» **Task instructions**: Give back exactly the lines from the start of the listing to the line containing "return tag(o, label, cat, group)", inclusive, and nothing beyond them.

» **Collected data**:
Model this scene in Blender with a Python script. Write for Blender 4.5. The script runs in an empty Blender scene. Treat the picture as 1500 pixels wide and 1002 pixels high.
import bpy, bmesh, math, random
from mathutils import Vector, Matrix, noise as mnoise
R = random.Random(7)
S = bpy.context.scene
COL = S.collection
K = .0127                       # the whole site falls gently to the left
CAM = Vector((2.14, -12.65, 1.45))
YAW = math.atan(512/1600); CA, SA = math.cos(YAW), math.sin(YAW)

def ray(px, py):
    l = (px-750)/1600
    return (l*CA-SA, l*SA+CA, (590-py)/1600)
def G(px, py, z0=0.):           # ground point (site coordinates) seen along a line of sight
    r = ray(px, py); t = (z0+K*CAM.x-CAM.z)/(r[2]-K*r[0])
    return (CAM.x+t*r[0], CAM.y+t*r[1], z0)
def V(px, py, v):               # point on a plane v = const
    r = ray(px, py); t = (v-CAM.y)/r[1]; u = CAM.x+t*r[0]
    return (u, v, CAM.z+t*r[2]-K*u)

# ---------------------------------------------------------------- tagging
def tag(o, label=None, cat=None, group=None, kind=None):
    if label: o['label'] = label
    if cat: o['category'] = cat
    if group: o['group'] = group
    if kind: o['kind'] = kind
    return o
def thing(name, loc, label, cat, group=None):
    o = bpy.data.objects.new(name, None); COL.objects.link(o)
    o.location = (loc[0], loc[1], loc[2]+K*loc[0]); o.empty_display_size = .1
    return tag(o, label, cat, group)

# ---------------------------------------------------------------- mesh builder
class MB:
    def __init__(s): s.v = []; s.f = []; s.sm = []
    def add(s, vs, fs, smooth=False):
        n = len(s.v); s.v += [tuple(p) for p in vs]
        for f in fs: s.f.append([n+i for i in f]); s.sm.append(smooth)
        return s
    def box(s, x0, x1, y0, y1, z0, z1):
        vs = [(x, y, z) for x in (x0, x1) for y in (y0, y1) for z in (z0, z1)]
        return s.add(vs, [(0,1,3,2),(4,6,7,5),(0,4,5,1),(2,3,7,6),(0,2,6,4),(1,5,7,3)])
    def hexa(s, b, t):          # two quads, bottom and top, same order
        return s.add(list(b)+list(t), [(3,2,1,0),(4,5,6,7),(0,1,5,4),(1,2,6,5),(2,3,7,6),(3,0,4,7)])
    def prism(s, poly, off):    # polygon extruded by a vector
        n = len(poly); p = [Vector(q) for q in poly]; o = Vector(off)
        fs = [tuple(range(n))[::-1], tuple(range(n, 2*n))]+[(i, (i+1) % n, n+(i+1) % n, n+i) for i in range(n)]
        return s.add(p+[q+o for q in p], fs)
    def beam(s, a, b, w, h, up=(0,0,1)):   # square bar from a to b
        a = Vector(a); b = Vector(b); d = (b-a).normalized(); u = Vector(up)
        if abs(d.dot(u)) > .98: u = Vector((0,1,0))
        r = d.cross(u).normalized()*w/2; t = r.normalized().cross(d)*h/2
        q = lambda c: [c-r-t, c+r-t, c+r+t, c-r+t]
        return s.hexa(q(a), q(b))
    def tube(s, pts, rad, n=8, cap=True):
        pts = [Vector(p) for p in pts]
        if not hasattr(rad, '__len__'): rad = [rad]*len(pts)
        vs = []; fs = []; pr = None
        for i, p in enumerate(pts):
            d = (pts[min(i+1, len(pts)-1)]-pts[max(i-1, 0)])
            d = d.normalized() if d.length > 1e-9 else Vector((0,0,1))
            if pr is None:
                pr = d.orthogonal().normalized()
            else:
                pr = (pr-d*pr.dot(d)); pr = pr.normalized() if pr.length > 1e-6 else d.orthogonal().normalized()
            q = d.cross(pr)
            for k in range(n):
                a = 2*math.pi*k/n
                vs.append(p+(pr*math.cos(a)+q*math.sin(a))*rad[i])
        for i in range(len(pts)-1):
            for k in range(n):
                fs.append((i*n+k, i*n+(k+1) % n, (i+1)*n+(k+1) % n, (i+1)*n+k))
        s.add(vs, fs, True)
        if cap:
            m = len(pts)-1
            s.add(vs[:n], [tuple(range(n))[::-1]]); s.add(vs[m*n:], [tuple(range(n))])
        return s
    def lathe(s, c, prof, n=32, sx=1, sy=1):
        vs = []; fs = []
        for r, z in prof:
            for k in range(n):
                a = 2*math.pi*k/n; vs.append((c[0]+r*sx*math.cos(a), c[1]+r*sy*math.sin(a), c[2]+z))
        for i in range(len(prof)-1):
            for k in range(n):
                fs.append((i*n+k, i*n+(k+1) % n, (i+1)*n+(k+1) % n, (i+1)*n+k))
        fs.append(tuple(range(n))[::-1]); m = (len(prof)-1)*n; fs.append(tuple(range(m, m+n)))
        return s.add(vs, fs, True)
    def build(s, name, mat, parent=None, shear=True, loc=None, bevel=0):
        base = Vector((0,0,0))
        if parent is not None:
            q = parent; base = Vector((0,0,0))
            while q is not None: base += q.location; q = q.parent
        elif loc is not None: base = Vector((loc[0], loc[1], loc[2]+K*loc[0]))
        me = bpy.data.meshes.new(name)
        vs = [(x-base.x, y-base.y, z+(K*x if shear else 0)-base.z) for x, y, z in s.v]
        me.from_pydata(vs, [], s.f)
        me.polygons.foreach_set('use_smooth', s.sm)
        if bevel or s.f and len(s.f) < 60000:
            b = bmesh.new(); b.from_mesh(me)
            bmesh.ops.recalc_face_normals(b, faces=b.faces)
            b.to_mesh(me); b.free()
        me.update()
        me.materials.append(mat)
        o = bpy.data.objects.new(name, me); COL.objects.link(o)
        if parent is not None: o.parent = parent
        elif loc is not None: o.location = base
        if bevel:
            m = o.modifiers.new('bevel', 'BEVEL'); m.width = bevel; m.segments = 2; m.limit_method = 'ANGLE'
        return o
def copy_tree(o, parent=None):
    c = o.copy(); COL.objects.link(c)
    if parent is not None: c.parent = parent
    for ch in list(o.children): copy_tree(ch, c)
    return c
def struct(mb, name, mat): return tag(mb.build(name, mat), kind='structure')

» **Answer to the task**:
Model this scene in Blender with a Python script. Write for Blender 4.5. The script runs in an empty Blender scene. Treat the picture as 1500 pixels wide and 1002 pixels high.
import bpy, bmesh, math, random
from mathutils import Vector, Matrix, noise as mnoise
R = random.Random(7)
S = bpy.context.scene
COL = S.collection
K = .0127                       # the whole site falls gently to the left
CAM = Vector((2.14, -12.65, 1.45))
YAW = math.atan(512/1600); CA, SA = math.cos(YAW), math.sin(YAW)

def ray(px, py):
    l = (px-750)/1600
    return (l*CA-SA, l*SA+CA, (590-py)/1600)
def G(px, py, z0=0.):           # ground point (site coordinates) seen along a line of sight
    r = ray(px, py); t = (z0+K*CAM.x-CAM.z)/(r[2]-K*r[0])
    return (CAM.x+t*r[0], CAM.y+t*r[1], z0)
def V(px, py, v):               # point on a plane v = const
    r = ray(px, py); t = (v-CAM.y)/r[1]; u = CAM.x+t*r[0]
    return (u, v, CAM.z+t*r[2]-K*u)

# ---------------------------------------------------------------- tagging
def tag(o, label=None, cat=None, group=None, kind=None):
    if label: o['label'] = label
    if cat: o['category'] = cat
    if group: o['group'] = group
    if kind: o['kind'] = kind
    return o
def thing(name, loc, label, cat, group=None):
    o = bpy.data.objects.new(name, None); COL.objects.link(o)
    o.location = (loc[0], loc[1], loc[2]+K*loc[0]); o.empty_display_size = .1
    return tag(o, label, cat, group)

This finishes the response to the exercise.